UC Legend - Helen Connon

Helen Connon was Canterbury College’s first woman student and the first in the British Empire to receive an Honours degree when her Master of Arts was conferred in 1881.

Helen Connon

Helen Connon played a pioneering role in the education of New Zealand women. When a founding professor of Canterbury College, John Macmillan Brown, agreed to enrol her, that decision finally settled the issue of admission of women into New Zealand Universities. She graduated with A BA in 1880, followed by an MA with first class honours in English and Latin in 1881.

A tireless worker, she impressed Macmillan Brown by becoming one of five teachers at Christchurch Girl’s High School during her university studies.
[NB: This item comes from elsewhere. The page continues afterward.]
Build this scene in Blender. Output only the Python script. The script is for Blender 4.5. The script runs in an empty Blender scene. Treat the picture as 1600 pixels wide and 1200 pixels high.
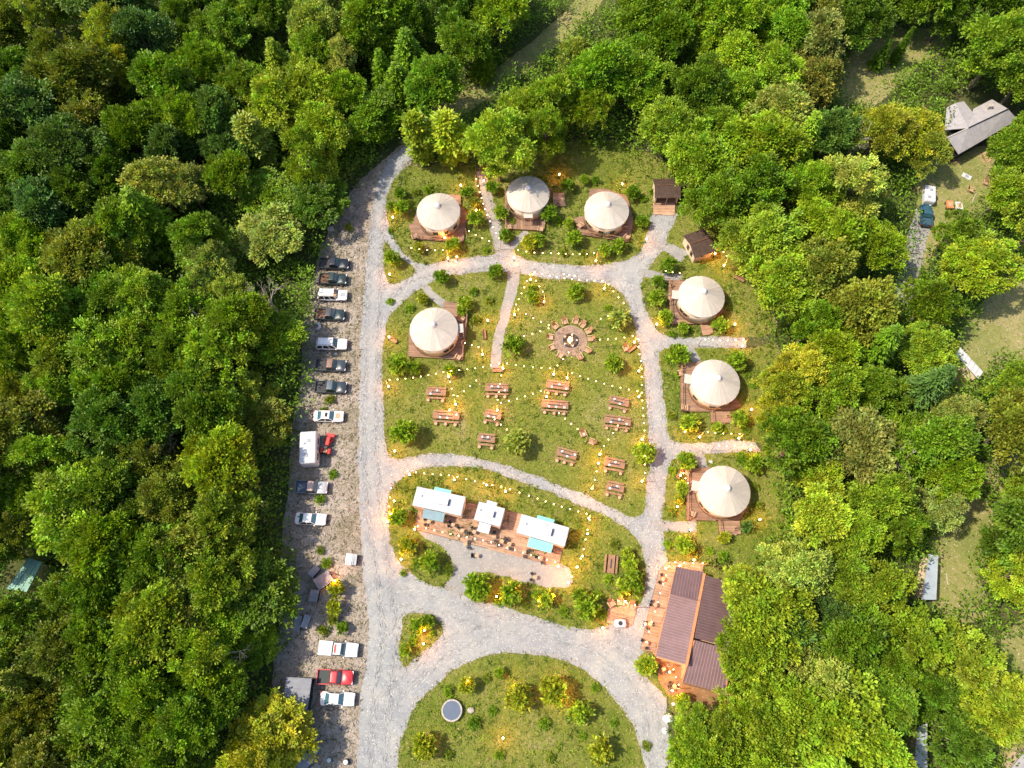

She became the school’s second principal in 1882 and dedicated herself wholeheartedly to making educational opportunities accessible to girls.
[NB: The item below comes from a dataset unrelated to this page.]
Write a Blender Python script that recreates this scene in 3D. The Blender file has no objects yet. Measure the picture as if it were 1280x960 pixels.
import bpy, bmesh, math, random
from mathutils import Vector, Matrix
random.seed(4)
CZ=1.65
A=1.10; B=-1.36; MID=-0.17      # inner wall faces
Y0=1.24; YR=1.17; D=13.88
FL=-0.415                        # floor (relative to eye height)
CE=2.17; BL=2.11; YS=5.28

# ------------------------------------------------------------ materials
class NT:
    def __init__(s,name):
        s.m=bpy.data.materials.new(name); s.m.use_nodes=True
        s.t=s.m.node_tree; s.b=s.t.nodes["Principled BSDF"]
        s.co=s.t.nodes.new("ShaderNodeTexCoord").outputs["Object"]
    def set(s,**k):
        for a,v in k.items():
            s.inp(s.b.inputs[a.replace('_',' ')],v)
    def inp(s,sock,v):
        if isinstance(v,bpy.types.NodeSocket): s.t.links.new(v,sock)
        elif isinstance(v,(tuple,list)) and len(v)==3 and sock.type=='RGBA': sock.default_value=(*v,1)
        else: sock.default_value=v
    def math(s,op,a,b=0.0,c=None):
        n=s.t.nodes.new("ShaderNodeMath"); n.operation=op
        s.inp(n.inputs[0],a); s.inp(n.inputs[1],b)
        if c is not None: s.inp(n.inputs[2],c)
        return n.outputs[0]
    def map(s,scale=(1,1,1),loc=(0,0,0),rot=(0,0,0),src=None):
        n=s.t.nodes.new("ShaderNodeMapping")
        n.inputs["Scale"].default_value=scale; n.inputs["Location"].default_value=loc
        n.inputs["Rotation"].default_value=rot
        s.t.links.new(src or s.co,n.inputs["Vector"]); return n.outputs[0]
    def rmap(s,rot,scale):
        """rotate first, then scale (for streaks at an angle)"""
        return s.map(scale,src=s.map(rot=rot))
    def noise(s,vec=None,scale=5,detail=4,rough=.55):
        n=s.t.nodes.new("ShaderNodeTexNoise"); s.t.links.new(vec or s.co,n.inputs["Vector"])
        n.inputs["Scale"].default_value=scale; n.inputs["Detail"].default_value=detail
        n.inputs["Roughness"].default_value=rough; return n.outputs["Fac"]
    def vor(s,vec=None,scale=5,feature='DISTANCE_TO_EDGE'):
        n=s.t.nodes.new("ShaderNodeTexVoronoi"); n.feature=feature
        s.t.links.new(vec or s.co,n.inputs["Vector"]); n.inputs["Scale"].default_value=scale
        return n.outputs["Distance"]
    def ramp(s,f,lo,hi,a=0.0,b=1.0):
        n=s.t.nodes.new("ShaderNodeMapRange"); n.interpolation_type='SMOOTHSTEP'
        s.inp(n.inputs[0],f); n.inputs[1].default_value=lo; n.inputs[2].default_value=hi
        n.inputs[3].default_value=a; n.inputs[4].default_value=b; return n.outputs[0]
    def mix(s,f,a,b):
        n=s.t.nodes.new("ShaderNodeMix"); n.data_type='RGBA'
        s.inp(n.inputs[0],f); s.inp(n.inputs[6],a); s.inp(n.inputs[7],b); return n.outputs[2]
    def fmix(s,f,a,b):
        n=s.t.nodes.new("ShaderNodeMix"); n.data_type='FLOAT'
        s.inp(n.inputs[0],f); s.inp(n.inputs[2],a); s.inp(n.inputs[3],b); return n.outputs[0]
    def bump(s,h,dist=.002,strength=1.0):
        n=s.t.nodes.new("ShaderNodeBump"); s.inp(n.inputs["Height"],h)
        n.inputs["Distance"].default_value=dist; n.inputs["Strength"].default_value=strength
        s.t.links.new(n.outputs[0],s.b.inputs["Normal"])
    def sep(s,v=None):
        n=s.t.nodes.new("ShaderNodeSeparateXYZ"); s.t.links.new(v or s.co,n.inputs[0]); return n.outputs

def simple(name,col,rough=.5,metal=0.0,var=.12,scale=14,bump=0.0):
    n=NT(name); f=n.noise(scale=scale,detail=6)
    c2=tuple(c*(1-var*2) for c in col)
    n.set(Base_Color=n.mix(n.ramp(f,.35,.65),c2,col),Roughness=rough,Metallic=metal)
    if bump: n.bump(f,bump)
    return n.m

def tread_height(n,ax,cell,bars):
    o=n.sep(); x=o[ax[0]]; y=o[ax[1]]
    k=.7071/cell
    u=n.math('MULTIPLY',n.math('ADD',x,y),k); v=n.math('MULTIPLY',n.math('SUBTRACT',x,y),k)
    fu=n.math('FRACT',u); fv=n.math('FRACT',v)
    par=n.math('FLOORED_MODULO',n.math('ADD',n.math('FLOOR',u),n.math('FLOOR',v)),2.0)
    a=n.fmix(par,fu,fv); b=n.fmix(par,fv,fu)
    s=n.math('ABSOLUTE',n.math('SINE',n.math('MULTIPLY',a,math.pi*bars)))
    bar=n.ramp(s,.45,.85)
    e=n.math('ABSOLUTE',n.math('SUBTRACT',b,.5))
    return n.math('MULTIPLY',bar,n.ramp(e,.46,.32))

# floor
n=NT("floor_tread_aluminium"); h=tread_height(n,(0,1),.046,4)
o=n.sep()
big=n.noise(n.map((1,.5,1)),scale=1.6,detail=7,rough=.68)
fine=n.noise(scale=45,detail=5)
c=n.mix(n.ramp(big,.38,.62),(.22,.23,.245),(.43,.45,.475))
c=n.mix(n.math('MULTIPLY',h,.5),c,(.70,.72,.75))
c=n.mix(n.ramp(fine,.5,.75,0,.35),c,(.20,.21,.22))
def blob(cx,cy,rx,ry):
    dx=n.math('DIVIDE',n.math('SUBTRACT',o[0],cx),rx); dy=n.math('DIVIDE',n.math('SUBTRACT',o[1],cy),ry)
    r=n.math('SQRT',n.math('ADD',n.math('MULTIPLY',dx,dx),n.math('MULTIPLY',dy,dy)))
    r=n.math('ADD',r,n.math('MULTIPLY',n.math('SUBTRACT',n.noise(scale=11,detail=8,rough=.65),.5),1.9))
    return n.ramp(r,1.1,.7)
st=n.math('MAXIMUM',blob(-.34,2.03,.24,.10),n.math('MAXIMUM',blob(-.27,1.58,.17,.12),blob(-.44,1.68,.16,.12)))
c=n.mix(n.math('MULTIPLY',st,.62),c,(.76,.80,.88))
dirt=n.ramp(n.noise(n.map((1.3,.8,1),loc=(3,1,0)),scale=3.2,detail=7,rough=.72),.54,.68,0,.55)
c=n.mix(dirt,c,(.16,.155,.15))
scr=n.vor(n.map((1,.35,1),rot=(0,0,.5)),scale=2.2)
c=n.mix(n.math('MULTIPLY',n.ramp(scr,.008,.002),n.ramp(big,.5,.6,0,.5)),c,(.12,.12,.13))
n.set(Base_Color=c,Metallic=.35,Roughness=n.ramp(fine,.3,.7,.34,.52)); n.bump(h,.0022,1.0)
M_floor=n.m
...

She taught English, Latin and mathematics and introduced practical courses in cookery, shorthand, bookkeeping, nursing and dressmaking while expanding teaching in science and physical education, including gymnastics, swimming and tennis.

She married John Macmillan Brown in 1886 and managed to juggle a busy married life, including two children, with her continued work as principal at Christchurch Girls’ High School until finally resigning in 1894. After an extended period of overseas travel during which her health suffered, she finally died in Rotorua in 1903.

In her honour, her husband established the Helen Macmillan Brown Bursary to be awarded to up to ten women students of UC each year. Women students today still benefit from this special legacy. 

In 1916 the first hall of residence at the University of Canterbury was built to accommodate up to 70 women students each year. It was named for Helen Connon. When UC moved to Ilam in the 1970s, the building became part of Cathedral Grammar School.